Saks Global, the parent company of Saks Fifth Avenue, Bergdorf Goodman and Neiman Marcus, filed for bankruptcy, leaving the future of the largest luxury department store group in the United States in limbo.
The company has begun the Chapter 11 process in the U.S. Bankruptcy Court for the Southern District of Texas, it announced in a press release Wednesday.
The firm said it secured $1.75 billion in creditor financing to support its transition process, and named Geoffroy van Raemdonck — who led the Neiman Marcus Group prior to its 2024 acquisition by Saks — as its new CEO, effective immediately.
“This is a defining moment for Saks Global, and the path ahead presents a meaningful opportunity to strengthen the foundation of our business and position it for the future,” van Raemdonck said.
The news follows a wave of corporate bankruptcies including at Spirit Airlines and Party City. Filings hit a 15-year high in 2025 as firms grappled with inflation, increased costs and President Donald Trump’s trade wars. At the same time, retail sales rose by 0.6 percent in November, boosted by holiday spending.
Unnamed sources predicted the bankruptcy filing last month, pointing to unsustainable debts, The Independent previously reported.
The announcement means an uncertain future for the conglomerate’s numerous high-end retail locations including in New York City, Chicago and Los Angeles and other cities around the world.
Chapter 11 bankruptcy provides a pathway for businesses drowning in debt that cripples day-to-day operations but, unlike Chapter 7 bankruptcy, it does not entail liquidation.
In its release, Saks Global did not indicate that its stores — including Saks Fifth Avenue, Neiman Marcus, Bergdorf Goodman, Saks OFF 5TH, Last Call and Horchow — will face closures in the near future.

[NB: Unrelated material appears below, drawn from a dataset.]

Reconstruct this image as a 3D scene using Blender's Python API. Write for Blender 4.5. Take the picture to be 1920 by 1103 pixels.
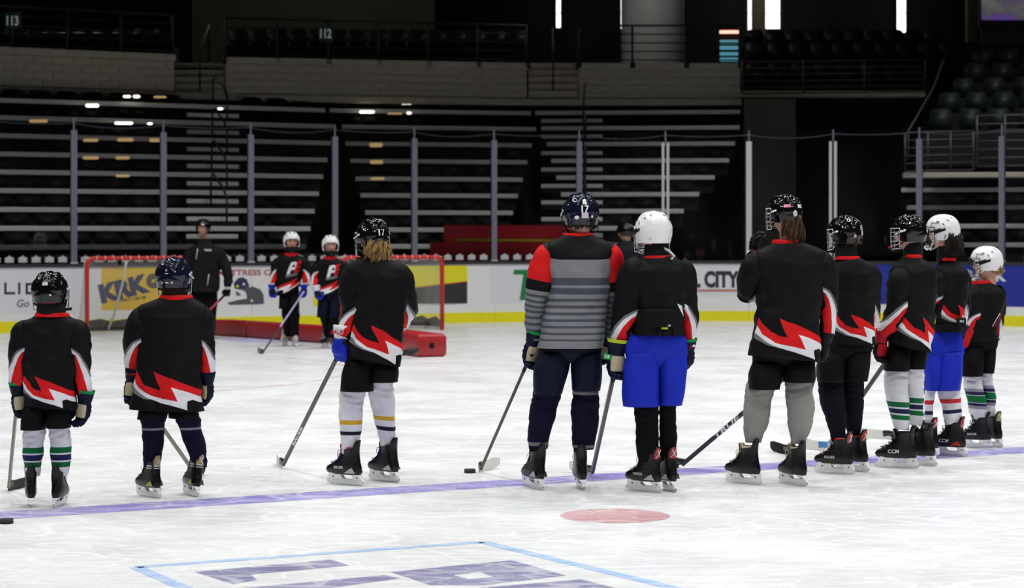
import bpy, bmesh, math, random
import numpy as np
from mathutils import Vector, Matrix, noise
from mathutils.geometry import delaunay_2d_cdt

for o in list(bpy.data.objects): bpy.data.objects.remove(o)
scn = bpy.context.scene
COL = scn.collection
random.seed(7)
PI = math.pi

# ------------------------------------------------------------------ camera, world, lights
F, H, HY = 4000.0, 1.58, 442.0           # focal length in pixels of a 1920 wide frame, eye height, horizon row
cam_d = bpy.data.cameras.new('camera'); cam = bpy.data.objects.new('camera', cam_d); COL.objects.link(cam)
cam.location = (0, 0, H); cam.rotation_euler = (PI/2, 0, 0)
cam_d.sensor_width = 36; cam_d.lens = 36*F/1920; cam_d.shift_y = -(551.5-HY)/1920
cam_d.clip_end = 300
cam_d.dof.use_dof = True; cam_d.dof.focus_distance = 13.6; cam_d.dof.aperture_fstop = 3.6
scn.camera = cam
scn.view_settings.view_transform = 'Standard'; scn.view_settings.look = 'None'
scn.view_settings.gamma = 1; scn.view_settings.use_curve_mapping = False
scn.view_settings.exposure = 0.0
world = bpy.data.worlds.new('hall'); scn.world = world; world.use_nodes = True
world.node_tree.nodes['Background'].inputs[0].default_value = (0.9, 0.95, 1.0, 1)
world.node_tree.nodes['Background'].inputs[1].default_value = 0.015

CA, SA = math.cos(math.radians(29)), math.sin(math.radians(29))
def RK(u, n, z=0.0):                     # rink axes: u along the blue line, n towards the end boards
    return Vector((u*CA - n*SA, u*SA + n*CA, z))
AX, NB, RAD = 13.05, 34.2, 8.53          # rink long axis, end boards, corner radius
UC, NC = AX+12.95-RAD, NB-RAD

LIGHT_W = 1320.0
k = 0
for n in (-6, 0.5, 7, 13.5, 20, 26):
    for u in (-1.5, 4.3, 10.1, 15.9, 21.7, 27):
        l = bpy.data.lights.new('arena_lamp', 'SPOT'); l.energy = LIGHT_W; l.spot_size = math.radians(108); l.spot_blend = 0.55
        l.shadow_soft_size = 0.32; l.color = (1.0, 0.975, 0.95) if k % 2 else (0.965, 0.98, 1.0)
        o = bpy.data.objects.new('arena_lamp', l); COL.objects.link(o)
        o.location = RK(u, n, 14.5); k += 1

# ------------------------------------------------------------------ materials
MATS = {}
def nd(nt, t, **kw):
    n = nt.nodes.new(t)
    for a, b in kw.items(): setattr(n, a, b)
    return n
def mat(name, col, rough=0.6, metal=0.0, var=0.12, scale=40.0, bump=0.0, bscale=None, spec=0.5, coat=0.0, emit=None, es=0.0, alpha=None, sheen=0.0):
    if name in MATS: return MATS[name]
    m = bpy.data.materials.new(name); m.use_nodes = True; nt = m.node_tree; b = nt.nodes['Principled BSDF']
    b.inputs['Roughness'].default_value = rough; b.inputs['Metallic'].default_value = metal
    b.inputs['Specular IOR Level'].default_value = spec; b.inputs['Coat Weight'].default_value = coat
    if coat: b.inputs['Coat Roughness'].default_value = 0.06
    tc = nd(nt, 'ShaderNodeTexCoord')
    nz = nd(nt, 'ShaderNodeTexNoise'); nz.inputs['Scale'].default_value = scale; nz.inputs['Detail'].default_value = 3
    nt.links.new(tc.outputs['Object'], nz.inputs['Vector'])
    mx = nd(nt, 'ShaderNodeMix', data_type='RGBA')
    c = tuple(col)
    mx.inputs['A'].default_value = tuple(x*(1-var) for x in c)+(1,); mx.inputs['B'].default_value = tuple(min(1, x*(1+var)) for x in c)+(1,)
    nt.links.new(nz.outputs['Fac'], mx.inputs['Factor']); nt.links.new(mx.outputs['Result'], b.inputs['Base Color'])
    if bump:
        n2 = nd(nt, 'ShaderNodeTexNoise'); n2.inputs['Scale'].default_value = bscale or scale; n2.inputs['Detail'].default_value = 4
        nt.links.new(tc.outputs['Object'], n2.inputs['Vector'])
        bp = nd(nt, 'ShaderNodeBump'); bp.inputs['Strength'].default_value = bump; bp.inputs['Distance'].default_value = 0.01
        nt.links.new(n2.outputs['Fac'], bp.inputs['Height']); nt.links.new(bp.outputs['Normal'], b.inputs['Normal'])
    if emit:
        b.inputs['Emission Color'].default_value = tuple(emit)+(1,); b.inputs['Emission Strength'].default_value = es
    if sheen: b.inputs['Sheen Weight'].default_value = sheen
    MATS[name] = m
    return m
def fab(name, col, rough=0.62, bump=0.55, bscale=20): return mat(name, col, rough, bump=bump, bscale=bscale, scale=14, var=0.15, spec=0.11)
def gloss(name, col, rough=0.16, coat=0.6): return mat(name, col, rough, var=0.08, scale=25, coat=coat, spec=0.36)

K_BLACK = fab('jersey_black', (0.0048, 0.0050, 0.0057)); K_RED = fab('jersey_red', (0.62, 0.012, 0.014)); K_WHITE = fab('jersey_white', (0.72, 0.72, 0.76))
K_GREY = fab('jersey_grey', (0.17, 0.17, 0.18)); K_LGREY = fab('jersey_light_grey', (0.205, 0.205, 0.225)); K_DGREY = fab('jersey_slate', (0.065, 0.075, 0.095))
JM = [K_BLACK, K_RED, K_WHITE, K_GREY, K_LGREY, K_DGREY]
PANT_BLACK = fab('pant_black', (0.0036, 0.0036, 0.0042), 0.7); PANT_NAVY = fab('pant_navy', (0.0045, 0.007, 0.020), 0.6); PANT_BLUE = fab('pant_royal', (0.012, 0.026, 0.42), 0.55, 0.4, 16)
SOCK_WHITE = fab('sock_white', (0.70, 0.70, 0.74), 0.85, 0.5, 30); SOCK_NAVY = fab('sock_navy', (0.0065, 0.0055, 0.022), 0.85); SOCK_BLACK = fab('sock_black', (0.004, 0.004, 0.005), 0.85)
SOCK_GREY = fab('sock_grey', (0.27, 0.26, 0.245), 0.9, 0.6, 60); SOCK_INK = fab('sock_ink', (0.005, 0.006, 0.011), 0.85)
B_GREEN = fab('band_green', (0.006, 0.13, 0.04)); B_NAVY = fab('band_navy', (0.016, 0.018, 0.075)); B_GOLD = fab('band_gold', (0.62, 0.36, 0.03)); B_RED = fab('band_red', (0.55, 0.03, 0.04)); B_BLACK = fab('band_black', (0.01, 0.012, 0.018)); B_GREY = fab('band_grey', (0.28, 0.27, 0.32))
HB = gloss('helmet_black', (0.004, 0.004, 0.005), .08, .10); HN = gloss('helmet_navy', (0.005, 0.007, 0.022), .08, .10); HW = gloss('helmet_white', (0.80, 0.80, 0.80), 0.25, 0.3)
DARK = mat('foam_dark', (0.006, 0.006, 0.007), 0.8, spec=.2); RUBBER = mat('rubber_black', (0.012, 0.012, 0.013), 0.55, bump=0.2, bscale=120)
CHROME = mat('cage_steel', (0.62, 0.63, 0.66), 0.25, 0.9); CAGEB = mat('cage_black', (0.012, 0.012, 0.014), 0.35)
STEEL = mat('blade_steel', (0.66, 0.67, 0.69), 0.22, 0.95); HOLD = mat('holder_white', (0.86, 0.86, 0.85), 0.35)
BOOT = mat('boot_black', (0.006, 0.006, 0.007), 0.33, bump=0.15, bscale=60, spec=.35); BOOTG = mat('boot_graphite', (0.05, 0.05, 0.055), 0.4)
SKIN = mat('skin', (0.58, 0.30, 0.21), 0.5, var=0.12, scale=20); LIPS = mat('lips', (0.42, 0.13, 0.11), 0.45); EYE = mat('eye_dark', (0.03, 0.02, 0.018), 0.2)
TAN = mat('palm_tan', (0.50, 0.42, 0.27), 0.75, bump=0.4, bscale=60); G_NAVY = fab('glove_navy', (0.005, 0.007, 0.025), 0.5); G_BLUE = fab('glove_royal', (0.012, 0.030, 0.42), 0.45); G_BLACK = fab('glove_black', (0.009, 0.009, 0.011), 0.5)
G_GREEN = fab('glove_green', (0.01, 0.24, 0.06), 0.5); G_RED = fab('glove_red', (0.42, 0.01, 0.02), 0.5); G_WHITE = fab('glove_white', (0.72, 0.72, 0.76), 0.5); G_YEL = fab('glove_lime', (0.45, 0.55, 0.03), 0.5)
PRINT_W = mat('print_white', (0.80, 0.80, 0.80), 0.5, var=0.03); PRINT_K = mat('print_black', (0.012, 0.012, 0.014), 0.5, var=0.03)
STICK_G = mat('stick_graphite', (0.035, 0.037, 0.040), 0.3); STICK_S = mat('stick_silver', (0.15, 0.14, 0.10), 0.3, 0.3, var=.6, scale=18); STICK_K = mat('stick_black', (0.012, 0.012, 0.013), 0.35)
STICK_B = mat('stick_blue', (0.06, 0.22, 0.50), 0.35); STICK_R = mat('stick_red', (0.50, 0.05, 0.06), 0.35); STICK_P = mat('stick_lilac', (0.45, 0.40, 0.65), 0.35)
TAPE_W = fab('tape_white', (0.70, 0.69, 0.64)); TAPE_K = fab('tape_black', (0.012, 0.012, 0.013))
HAIR_BL = mat('hair_blond', (0.36, 0.22, 0.085), 0.5, var=0.45, scale=60, spec=.2); HAIR_BR = mat('hair_brown', (0.085, 0.042, 0.022), 0.5, var=0.45, scale=60, spec=.2); HAIR_DK = mat('hair_dark', (0.022, 0.013, 0.010), 0.5, var=0.4, scale=60, spec=.15)

# ------------------------------------------------------------------ helpers
def W(px, py, D): return Vector(((px-960)*D/F, D, H-(py-HY)*D/F))
def GD(py): return F*H/(py-HY)           # depth of a point of the ice seen at row py

def add(name, verts, faces, mats, parent=None, idx=None, smooth=True, weld=False, kind=None, angle=None):
    """one mesh object; verts are world coordinates"""
    me = bpy.data.meshes.new(name)
    off = parent_loc(parent)
    me.from_pydata([(v[0]-off[0], v[1]-off[1], v[2]-off[2]) for v in verts], [], faces)
    if not isinstance(mats, (list, tuple)): mats = [mats]
    for m in mats: me.materials.append(m)
    if idx is not None: me.polygons.foreach_set('material_index', idx)
    if weld:
        bm = bmesh.new(); bm.from_mesh(me); bmesh.ops.remove_doubles(bm, verts=bm.verts, dist=1e-5)
        bmesh.ops.recalc_face_normals(bm, faces=bm.faces); bm.to_mesh(me); bm.free()
    if smooth:
        me.polygons.foreach_set('use_smooth', [True]*len(me.polygons))
        if angle: me.set_sharp_from_angle(angle=math.radians(angle))
    me.update()
    o = bpy.data.objects.new(name, me); COL.objects.link(o)
    if parent: o.parent = parent
    if kind: o['kind'] = kind
    return o
def parent_loc(p):
    v = Vector((0, 0, 0))
    while p is not None: v += p.location; p = p.parent
    return v
def thing(name, label, cat, loc, group=None):
    o = bpy.data.objects.new(name, None); COL.objects.link(o); o.location = loc; o.empty_display_size = 0.1
    o['label'] = label; o['category'] = cat
    if group: o['group'] = group
    return o
def tag(o, label, cat, group=None):
    o['label'] = label; o['category'] = cat
    if group: o['group'] = group
    return o
def struct(o): o['kind'] = 'structure'; return o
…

It said it is “seeking relief through a number of customary ‘first day’ motions with the Court to facilitate a smooth transition,” which include “requests to honor all customer programs, make go-forward payments to vendors, and continue employee payroll and benefits.”
The firm said that, with court approval, its creditor financing will “provide ample liquidity” to fund the company’s global operations. It added it “is evaluating its operational footprint to invest resources where it has the greatest long-term potential.”
Still, store closures may be around the bend. Retailers oftentimes use bankruptcy filings as a way to break expensive leases, according to The New York Times. The company may shutter multiple Saks and Neiman Marcus stores.
The filing could also spell the end of multiple small designers that offer their products in the firm’s department stores.
A company spokesperson did not immediately respond to a request for comment from The Independent.
The bankruptcy filing comes after Marc Metrik, the firm’s former CEO, resigned in January. Some observers have blamed him for being “highhanded” in dealing with vendors, according to the Times, while others suggested the expensive acquisition of Neiman Marcus may have been the problem.
Last month, the firm failed to pay a $100 million interest payment connected to its $2.65 billion purchase of Neiman, according to The Washington Post.
But, underpinning the bankruptcy is the fact that the American retail business has been upended by online, direct-to-consumer shopping, which reduced revenues.